PHOENIX – A suspect arrested in the shooting death of a man operating a photo radar van in Phoenix told police that he didn’t mean for anyone to get hurt, according to a court document released Tuesday

“I’m sorry. I was going to turn myself in,” 68-year-old suspect Thomas Patrick Destories told police, according to a probable-cause statement filed in Maricopa County Superior Court.

“I didn’t mean for anyone to get hurt,” Destories said. “I saw it on the news. The gun is in the saddlebag.”

Destories had been riding his motorcycle when he was arrested Monday on a first-degree murder charge about 12 hours after 51-year-old Doug Georgianni was shot and killed as he operated a photo radar van on a north Phoenix freeway Sunday night.

Police say they don’t know the motive for the killing.

It’s unclear whether Destories has a lawyer. He’s being held in Maricopa County jail on a $2 million bond and is scheduled for his next court appearance on Monday.

Phoenix police Sgt.
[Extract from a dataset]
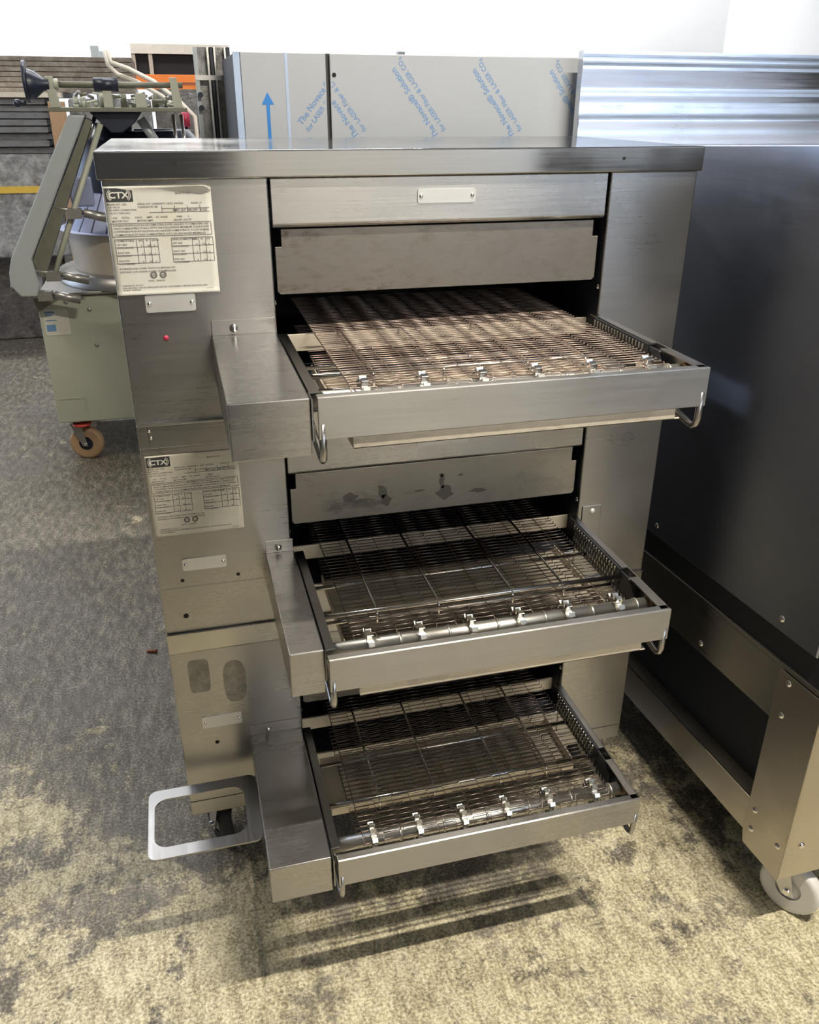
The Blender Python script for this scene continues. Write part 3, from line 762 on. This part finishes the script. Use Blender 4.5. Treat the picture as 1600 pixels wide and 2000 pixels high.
# ------------------------------------------------------------------ wrapped chrome frame left of the cabinet
cf = thing('steel_frame_rack', (.31, 1.6, -.36), 'upright shiny steel frame wrapped in clear plastic, left of the film-covered cabinet', 'rack')
for x0, x1, mt2 in ((.245, .258, 'mixgrey'), (.288, .296, 'chrome'), (.299, .309, 'darkmetal'), (.311, .318, 'chrome'), (.346, .353, 'chrome'), (.354, .366, 'darkmetal')):
    MB().box(x0, x1, 1.6, 1.64, -.36, 1.66).build('post', mt2, cf, bevel=.001)
b_ = MB(); b_.box(.258, .354, 1.62, 1.63, -.36, 1.66); b_.build('plastic_sheet', 'wrap', cf)
MB().box(.245, .366, 1.598, 1.60, 1.56, 1.575).build('crossbar', 'chrome', cf)
for z in (1.515, 1.475): MB().cyl((.256, 1.585, z), (.256, 1.60, z), .009, 12).build('clamp_knob', 'navy', cf)

# ------------------------------------------------------------------ dough rounder at left
MY = 3.10
dm = thing('dough_rounder', (-.2, 3.3, -.36), 'grey-green dough rounder with a ribbed blue cone and black handwheel, behind the ovens at left', 'machine')
cb = MB(); cb.prism([(-.612, .555), (-.612, -.115), (.30, -.125), (.30, .575), (-.50, .575)], 1, MY, MY+.85)
cb = cb.build('cabinet', 'mixgreen', dm, bevel=.006)
MB().prism([(-.625, .575), (-.615, .50), (-.47, .578)], 1, MY-.004, MY).build('corner_gusset', 'mixdark', cb)
MB().box(-.60, .30, MY-.02, MY+.83, .582, .598).build('table_edge', 'alloy', dm, bevel=.004)
st_ = MB(); st_.prism(rr2(-.592, -.468, .375, .510, .012), 1, MY-.002, MY); st_ = st_.build('instruction_sticker', 'paper', cb)
for x0, x1, z0, z1 in ((-.585, -.535, .492, .502), (-.585, -.545, .478, .487), (-.585, -.530, .452, .457), (-.585, -.540, .397, .432)):
    MB().box(x0, x1, MY-.003, MY-.002, z0, z1).build('blue_print', 'blue_text', st_)
for x, z in ((-.36, .50), (-.35, .31), (-.47, .545)): MB().dome((x, MY, z), .012, .006).build('screw', 'alloy', cb)
MB().box(-.592, -.475, MY-.003, MY, .02, .026).build('weld_mark', 'mixgreen', cb); MB().box(-.462, -.456, MY-.003, MY, -.05, .03).build('weld_mark', 'mixgreen', cb)
cs_ = caster(dm, -.53, MY+.09, -.36, -.125, .094, 'tyre', 1.35, width=.05, forkmat='alloy', ringmat='navy', fork_fwd=-.04)
MB().cyl((-.50, MY+.05, -.150), (-.50, MY+.05, -.138), .05, 16).build('brake_ring', 'red', cs_)
caster(dm, .2, MY+.09, -.36, -.125, .094, 'tyre', 1.3, width=.05, forkmat='alloy', ringmat='navy')
caster(dm, -.53, MY+.75, -.36, -.125, .094, 'tyre', 1.3, width=.05, forkmat='alloy', ringmat='navy')
# leaning arm (boxed channel) from base up to head plate
ar = MB(); pth = [(-.335, 1.425), (-.665, .74), (-.655, .60)]
L_ = [(-.300, 1.440), (-.668, .800), (-.690, .730), (-.695, .665), (-.655, .612), (-.580, .610), (-.560, .66), (-.575, .79), (-.225, 1.438)]
ar.prism(L_, 1, MY-.16, MY-.02); ar.build('leaning_arm', 'mixgrey', dm, bevel=.008, seg=3)
ar = MB(); ar.prism([(-.226, 1.425), (-.572, .78), (-.555, .70), (-.535, .70), (-.200, 1.41)], 1, MY-.13, MY-.03); ar.build('arm_flange', 'mixdark', dm)
MB().tube([(-.165, MY-.10, 1.40), (-.40, MY-.10, .90), (-.50, MY-.10, .68)], .014, 10).build('threaded_rod', 'mixgreen', dm)
for cx, cz in ((-.40, 1.03), (-.545, .735), (-.60, .64)):
    cl = MB(); cl.cyl((cx-.09, MY-.12, cz+.01), (cx+.10, MY-.12, cz-.03), .011, 8); cl.box(cx+.02, cx+.09, MY-.15, MY-.09, cz-.055, cz-.01)
    cl.cyl((cx-.10, MY-.12, cz+.012), (cx-.09, MY-.12, cz+.012), .02, 8); cl.cyl((cx+.10, MY-.13, cz-.03), (cx+.22, MY-.13, cz-.06), .022, 10); cl.build('clamp', 'alloy', dm)
# drum
CX, CY = -.02, MY+.40
def lathe(prof, name, mat, parent, n=48):
    mb = MB()
    for k in range(n):
        a, b = 2*math.pi*k/n, 2*math.pi*(k+1)/n
        for (r0, z0), (r1, z1) in zip(prof, prof[1:]):
            mb.quad((CX+r0*math.cos(a), CY+r0*math.sin(a), z0), (CX+r0*math.cos(b), CY+r0*math.sin(b), z0), (CX+r1*math.cos(b), CY+r1*math.sin(b), z1), (CX+r1*math.cos(a), CY+r1*math.sin(a), z1), sm=True)
    return mb.build(name, mat, parent, origin=(CX, CY, 0), weld=True)
lathe_ = lathe
lathe_([(.44, .88), (.30, 1.10)], 'ribbed_cone', 'grooved', dm)
lathe_([(.47, .875), (.44, .88)], 'cone_rim', 'lavender', dm)
lathe_([(.41, .63), (.43, .874)], 'drum', 'linen', dm)
lathe_([(.50, .60), (.50, .66), (.41, .665)], 'drum_base', 'alloy', dm)
lathe_([(.33, 1.07), (.35, 1.12), (.33, 1.30), (.28, 1.36), (.20, 1.36)], 'upper_channel', 'navy', dm)
lathe_([(.27, 1.10), (.27, 1.20)], 'inner_cone', 'lavender', dm)
b_ = MB(); b_.cyl((CX-.10, CY-.2, 1.08), (CX-.10, CY-.2, 1.40), .07, 20, .10); b_.build('motor', 'navy', dm)
MB().box(-.36, -.25, MY-.05, MY-.01, 1.02, 1.16).build('side_shield', 'lavender', dm, bevel=.01)
# head plate with mechanism
hp = MB(); hp.box(-.39, .245, MY-.16, MY+.30, 1.452, 1.470); hp = hp.build('head_plate', 'mixdark', dm, bevel=.002)
for x in (-.352, .205):
    MB().prism([(x-.022, 1.470), (x+.022, 1.470), (x+.004, 1.60), (x-.030, 1.60)], 1, MY-.14, MY-.11).build('end_bracket', 'mixgreen', hp, bevel=.002)
MB().box(-.135, -.095, MY-.14, MY-.11, 1.470, 1.57).build('centre_bracket', 'mixgreen', hp, bevel=.002)
MB().box(.01, .06, MY-.14, MY-.10, 1.470, 1.53).build('small_bracket', 'mixgreen', hp, bevel=.002)
MB().cyl((-.36, MY-.125, 1.567), (.235, MY-.125, 1.567), .013, 14).build('spindle', 'mixdark', dm)
MB().cyl((-.17, MY-.125, 1.567), (-.06, MY-.125, 1.567), .030, 14).build('spindle_nut', 'navy', dm)
MB().cyl((-.345, MY-.125, 1.567), (-.325, MY-.125, 1.567), .024, 10).build('collar', 'mixgreen', dm)
# handwheel
hw_ = MB()
hc = (-.44, MY-.125, 1.567)
hw_.tube([(-.470, hc[1], hc[2]+.01), (-.455, hc[1], hc[2]+.01)], .088, 28); hw_.tube([(-.455, hc[1], hc[2]), (-.425, hc[1], hc[2]), (-.39, hc[1], hc[2]), (-.365, hc[1], hc[2])], [.066, .055, .028, .026], 28)
hw_ = hw_.build('handwheel', 'navy', dm, bevel=.003)
MB().tube([(-.475, hc[1]-.02, hc[2]-.075), (-.515, hc[1]-.02, hc[2]-.080)], .008, 8).build('crank_pin', 'navy', hw_)
kn = MB(); kn.dome((-.515, hc[1]-.02, hc[2]-.080), .018, .018, 0, -1); kn.dome((-.515, hc[1]-.02, hc[2]-.080), .018, .018, 0, 1); kn.build('knob', 'navy', hw_)
rg = random.Random(5); 
for i in range(54):
    x = rg.uniform(-.28, .17); z = rg.uniform(1.475, 1.535); y = rg.uniform(MY-.08, MY+.25); r = rg.uniform(.007, .018)
    mc = MB(); lk = rg.random() < .5
    if lk: mc.cyl((x, y, z), (x+rg.uniform(.02, .07), y+rg.uniform(-.03, .03), z+rg.uniform(-.02, .02)), r*.6, 8)
    else: mc.cyl((x, y, 1.470), (x, y, z), r, 8)
    mc.build('linkage_rod' if lk else 'stud', rg.choice(['alloy', 'mixdark', 'mixgreen']), hp)
for x in (.185, .225): MB().cyl((x, MY-.03, 1.10), (x-.008, MY-.03, 1.44), .008, 10).build('support_pin', 'chrome', dm)
MB().prism([(-.21, 1.45), (.03, 1.45), (-.01, 1.40), (-.07, 1.36), (-.12, 1.36), (-.17, 1.41)], 1, MY-.10, MY+.05).build('gear_housing', 'navy', dm, bevel=.004)
MB().tube([(-.19, MY-.05, 1.43), (-.235, MY-.05, 1.33)], .010, 8).build('stay_rod', 'chrome', dm)
MB().tube([(.02, MY+.0, 1.42), (.10, MY+.0, 1.28)], .022, 10).build('stay_tube', 'mixgrey', dm)
# hoses draped above it
hz = MB(); hz.tube([(-.15, MY+1.3, 1.78), (-.14, MY+1.3, 1.715), (-.04, MY+1.3, 1.68), (.10, MY+1.2, 1.61), (.24, MY+1.1, 1.50), (.32, MY+1.05, 1.42), (.33, MY+1.05, -.35)], .014, 8)
tag(hz.build('hose', 'cream'), 'upper cream hose draped behind the dough rounder\'s spindle', 'hose', 'cream hoses')
hz = MB(); hz.tube([(-.17, MY+1.35, 1.78), (-.16, MY+1.35, 1.70), (-.11, MY+1.35, 1.65), (.0, MY+1.3, 1.61), (.14, MY+1.25, 1.53), (.26, MY+1.2, 1.44), (.27, MY+1.2, -.35)], .013, 8)
tag(hz.build('hose', 'cream'), 'lower cream hose draped behind the dough rounder\'s head plate', 'hose', 'cream hoses')

# ------------------------------------------------------------------ stored goods behind, left
BY = 6.0
def load(name, x0, x1, y0, y1, z0, z1, mat, label, cat, rough=.02, **k):
    mb = MB(); n = 10; rg = random.Random(int((x0+z0)*1000))
    mb.box(x0, x1, y0, y1, z0, z1)
    return tag(mb.build(name, mat, bevel=.02, seg=3), label, cat, **k)
load('shelf_rack', -2.4, -.80, BY+.2, BY+1.2, -.36, .35, 'wrap_dark', 'dark low rack at floor level under the plastic-wrapped bundle, far left', 'rack')
pw = load('wrapped_bundle', -2.4, -.66, BY, BY+1.0, .351, 1.129, 'wrap', 'bundle in crinkled clear plastic with a yellow strap, far left', 'bundle')
MB().box(-2.41, -.655, BY-.012, BY, .845, .895).build('strap', 'yellow', pw)
# stack of grey sheets/pallets
zz = 1.130
for i in range(8):
    h_ = .0495
    o = MB(); rgx = random.Random(i).uniform(-.03, .03); o.box(-2.4, -.72+rgx, BY+rgx, BY+1.0, zz+.004, zz+h_-.004); o.box(-2.35, -.76, BY+.03, BY+.97, zz, zz+.004) ; o.box(-2.35, -.76, BY+.03, BY+.97, zz+h_-.004, zz+h_)
    pos = ['resting on the plastic-wrapped bundle', 'second from the bottom', 'third from the bottom', 'fourth from the bottom', 'fourth from the top', 'third from the top', 'second from the top', 'topmost of its stack'][i]
    tag(o.build('grey_panel', 'slat_grey', bevel=.003), 'weathered grey panel in the far left stack, ' + pos, 'panel', 'stacked grey panels'); zz += h_
o = MB()
o.box(-2.4, -.60, BY-.05, BY+1.1, 1.527, 1.563); tag(o.build('pallet_deck', 'cream'), 'pale board edge lying on top of the grey panel stack', 'board')
o = MB()
for i in range(7): o.box(-2.4, -.05, BY+.1+.004*i, BY+1.1, 1.564+.036*i, 1.564+.036*(i+1)-.004)
tag(o.build('wrapped_boards', 'wrap_tan', bevel=.003), 'tan load of boards under plastic film, highest at far left', 'boards')
tag(MB().box(-.70, -.58, BY-.10, BY-.04, -.36, 1.50).build('cardboard_strip', 'cardboard', bevel=.004), 'upright strip of brown cardboard beside the grey panel stack', 'cardboard')
load('wrapped_pallet', -.57, .05, BY+.1, BY+1.1, -.36, 1.52, 'wrap', 'pallet load in crinkled clear plastic behind the dough rounder', 'pallet load')
# pallet rack with orange beams
rk = thing('pallet_rack', (.5, 7.0, -.36), 'warehouse pallet rack with orange beams behind the dough rounder', 'rack')
for z0, z1 in ((1.607, 1.729), (-.10, .02)):
    b_ = MB(); b_.prism([(7.30, z0), (7.30, z1), (7.335, z1), (7.335, z1-.04), (7.35, z1-.04), (7.35, z0)], 0, -.35, 2.4); b_.build('beam', 'orange', rk, bevel=.003)
    b_ = MB(); b_.box(-.35, 2.4, 7.295, 7.30, z0+.045, z0+.06); b_.build('beam_groove', 'rustpaint', rk)
for x in (-.42, 2.40):
    for y in (7.30, 8.2): MB().box(x, x+.07, y, y+.07, -.36, 1.95).build('upright', 'mixgrey', rk)
MB().box(-.35, 2.4, 7.35, 8.2, 1.68, 1.72).build('deck_board', 'slat_tan', rk)
cr = thing('wooden_crate', (.2, 7.7, 1.72), 'dark crate with cream frame on the orange-beamed rack', 'crate')
MB().box(-.07, .80, 7.42, 8.1, 1.721, 1.96).build('crate_box', 'hole', cr)
for x in (-.08, .07, .48): MB().box(x, x+.035, 7.395, 7.42, 1.721, 1.90).build('crate_slat', 'slat_tan', cr)
MB().box(-.08, .80, 7.39, 7.42, 1.90, 1.98).build('crate_rail', 'cream', cr)
load('dark_cabinet', .08, .62, BY+.55, BY+1.2, -.36, 1.60, 'wrap_dark', 'tall dark wrapped goods standing in front of the orange-beamed pallet rack', 'goods')
fe = thing('fire_extinguisher', (.27, 4.15, -.36), 'small crimson cylinder partly hidden beside the wrapped steel frame', 'cylinder')
MB().cyl((.262, 4.15, -.36), (.262, 4.15, 1.42), .012, 10).build('stand', 'darkmetal', fe); MB().tube([(.262, 4.13, 1.36), (.262, 4.13, 1.43), (.262, 4.13, 1.45)], [.028, .028, .010], 14).build('body', 'crimson', fe)
# bolt lying on floor
bl = MB(); bl.cyl((-.148, 1.085, -.3545), (-.120, 1.075, -.3545), .0055, 8); bl.cyl((-.120, 1.075, -.3525), (-.114, 1.073, -.3525), .0085, 6)
tag(bl.build('loose_bolt', 'rustpaint'), 'small rusty bolt lying on the concrete floor left of the ovens', 'bolt')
Andy Hill said Monday that the analysis of items at the scene and statements Destories made led investigators to decide that a first-degree murder charge was appropriate. He made the statement when asked about the assumption many people make that photo radar vans aren’t manned.

Arizona became the first state to use photo speed enforcement on state highways last year. The Arizona Department of Public Safety awarded a contract for the operation of 100 fixed and mobile photo speed enforcement cameras in July and the first were deployed in September.

The program has drawn criticism from many who call the effort costly and unfair to motorists. Its proponents say photo radar saves lives by slowing motorists and frees up police to tackle other problems.

Georgianni had worked for three months for Redflex Traffic Systems Inc., which has the state contract to operate the photo radar systems.

Hill said investigators believe Destories stopped behind the van and then slowly pulled alongside it and fired a gun multiple times.

The probable-cause statement said that Georgianni was sitting in the van, doing paperwork with an interior light turned on when he was shot.

Five large-caliber gunshots hit the marked Department of Public Safety van; three of them were in a tight pattern and grouped on the window of Georgianni’s seat, according to the document.

Hill said Georgianni was on the phone with his wife when he was shot.

Police found the magazine for a .45-caliber pistol in Destories’ front pocket when they arrested him, according to the probable-cause statement.